Monday, November 9, 2015

From Venice to Rome and Back

A panorama of the Forum (please click for larger view)
To travel from Venice to Rome right now is to watch the world through the train window seem to undergo a gradual metamorphosis from the immaterial to the corporeal.

On a summer trip through Italy the heat and blaze of the long days, the brevity of one's stopovers, the soreness of one's own feet, and the crush of one's fellow tourists, can all make the most diverse locales seem as much alike as different. But not now.

In these days of early November, with their mists and fog, Venice seems to become as much a figment of the clouds' imagination as of the sea's. While clear sunny Rome, on the other hand--a good 10 or 12 Fahrenheit degrees warmer--seems the creation of its hills: as prodigious and intense as the mythical wrestler Antaeus, whose strength emanated from his mother earth. Hercules was only able to get the better of him by lifting him into the air--the kind of thing a writer like Italo Calvino might manage on the page. But being neither Calvino nor Hercules, I'm content to leave the city where it sits.  

For the autumn haze persists beyond watery Venice, all the way to Ferrara and beyond, lingering in a series of flat landscapes where a few tall lone trees are scattered sparsely about like the meager figures of one of Giacometti's Piazza sculptures, or in brief lines like the vases in a Giorgio Morandi still-life, the palette just as restrained.
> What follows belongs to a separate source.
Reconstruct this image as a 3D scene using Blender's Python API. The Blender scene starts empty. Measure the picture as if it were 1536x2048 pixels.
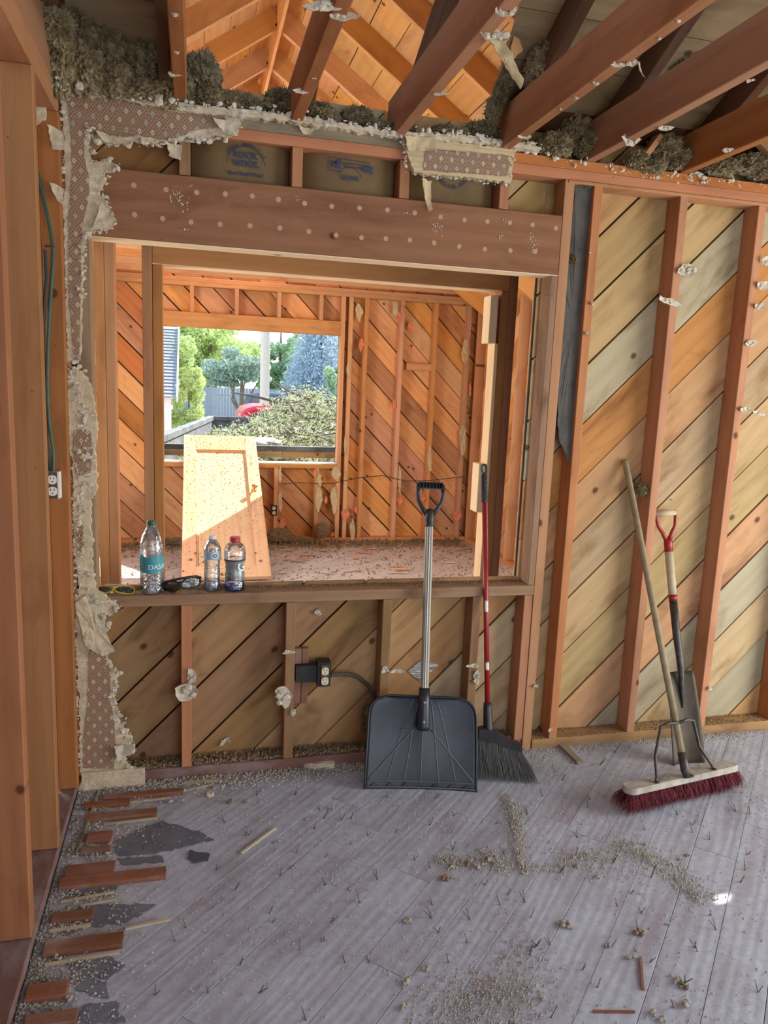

Autumn announces itself here quietly: a light yellow wash upon the leaves and a flattening of perspective, and with all the muted existential melancholy of Giorgio Bassani's novel The Heron or some of Michelangelo Antonioni's films--to cite two famous Ferraresi.

As you approach Florence the mists vanish, the landscape cheers, the world assumes mass. But not
the mass of Rome, not the mass of the ruins in the Forum, on the Palatine Hill, or scattered all around the city. Not the immensity of St Peter's and the Vatican Museums whose very massiveness seems--in spite of the church's rejection of pagan Rome--like nothing so much as a continuation of the old Empire by other means (though for many many centuries just as inclined to use violence). Not something entirely other, the revolution promised by its founder, but just the flip-side of the same coin: the victim (its myriad martyrs encrypted around the city) become the victimizer.

In any case, how marvelous it was to be in an actual city again! With its energy and its traffic and its mobs--of residents, not just tourists! As Florence did not, as Turin did not, as Genova did not, as Catania did not--as Palermo did somewhat--Rome reminded Jen and I of what we liked about New York City, the certain feel of it, for all the differences. Just as I began to wonder about what rents were like I happened upon her looking at an online real estate site.

But we returned to Venice, making the journey yesterday afternoon back into the mists of our ordinary life. As we approached the damp air overwhelmed the heat of the train car we rode in, which had tended toward the stifling for much of the trip. I shivered and put on a sweater, thinking of the warmth of Rome. And even the sight of fishing nets staked in the lagoon to either side of the railway bridge didn't entirely clear the appealing sense of that city from my bloodstream. But then, as we pulled into Santa Lucia station, Sandro started quite literally to bounce on his seat and whoop, then to exclaim, "We're home! We're home! We're home!" and so we were. So we are.

After living in Venice for five years you find yourself irresistibly drawn to images of boats, even from among the countless scenes depicted on the gargantuan columns of the emperors (this particular one celebrating Trajan)...  
...and of all the Venuses in a place like the Borghese Gallery this one, painted by Titian and reminiscent of similar figures of his still remaining in Venice, seems almost like coming across the image of an old neighbor in a strange city (detail from Titian's Venus Blindfolding Cupid)


  1. I think you may have planted the seed which may sprout into a return visit to Rome. I've never been there in the winter.

    1. I don't know what the "dead of winter" is like, there, Yvonne, but the start of November was certainly quite nice!